Mais la curie, ce sont aussi des cardinaux et des prélats. Tous reconduits dans leurs fonctions, à deux exceptions près. Le Pape a renvoyé en Pologne l'omnipotent secrétaire particulier de Jean-Paul II, Mgr Stanislaw Dziwisz, nommé archevêque de Cracovie. Au poste clef de gardien de la doctrine de l'Eglise, il s'est désigné pour successeur l'archevêque de Chicago, Mgr William Levada. Signe fort vis-à-vis d'une Eglise américaine ébranlée par les scandales pédophiles.
Mais les choses ne devraient pas rester en l'état. Les nouvelles nominations sont attendues avec impatience, tout autant qu'un premier consistoire et la création de nouveaux cardinaux. L'âge du capitaine est avancé, 78 ans, mais celui de ses lieutenants aussi. La gérontocratie menace la curie. Nombreux sont ceux qui ont dépassé ou vont bientôt atteindre l'âge de la retraite, fixé à 75 ans. En premier lieu, le cardinal Angelo Sodano, secrétaire d'Etat depuis quinze ans. En novembre, il aura 78 ans. Au-delà des cardinaux, d'autres charges pourraient changer de titulaire, dont celle de maître des cérémonies liturgiques. Un poste clef pour un Pape qui aime le latin, ce qui ne déplaît pas aux traditionalistes. Dans ce jeu de chaises musicales les pronostics vont bon train et les Italiens entendent ne pas perdre totalement la main sur l'appareil central de l'Eglise.
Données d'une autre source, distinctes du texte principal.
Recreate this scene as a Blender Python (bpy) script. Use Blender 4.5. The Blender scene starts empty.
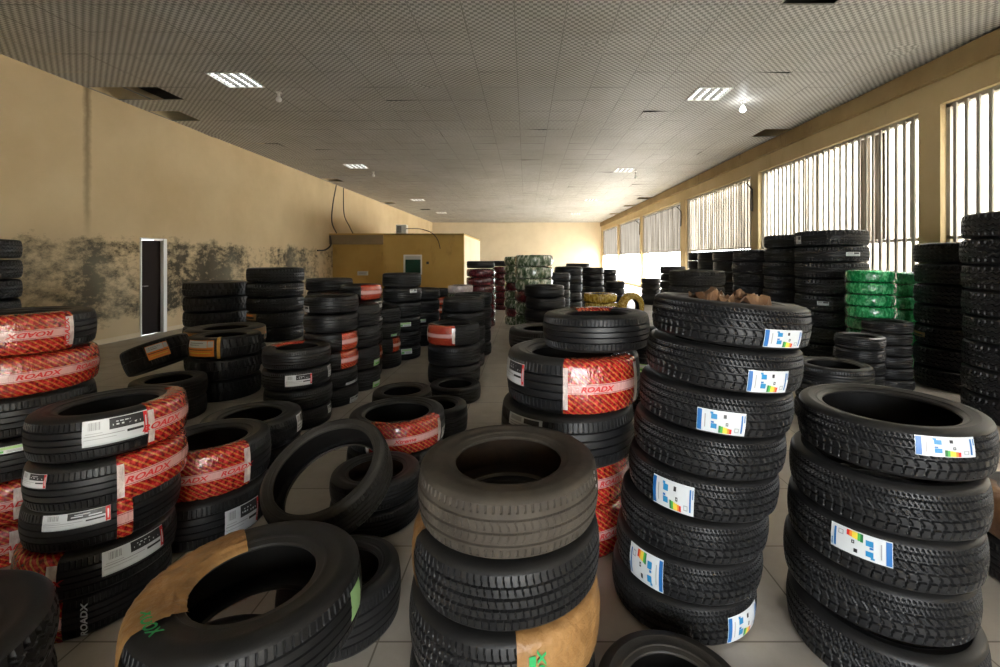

Après Cologne, le prochain grand rendez-vous de Benoît XVI sera, en octobre, le synode des évêques. Deux cent cinquante d'entre eux participeront à Rome à cet événement voulu par son prédécesseur. Reste à savoir si entre-temps, Benoît XVI aura publié sa première encyclique. Il travaille à ce texte programmatique. Jean-Paul II l'avait publié cinq mois après son élection.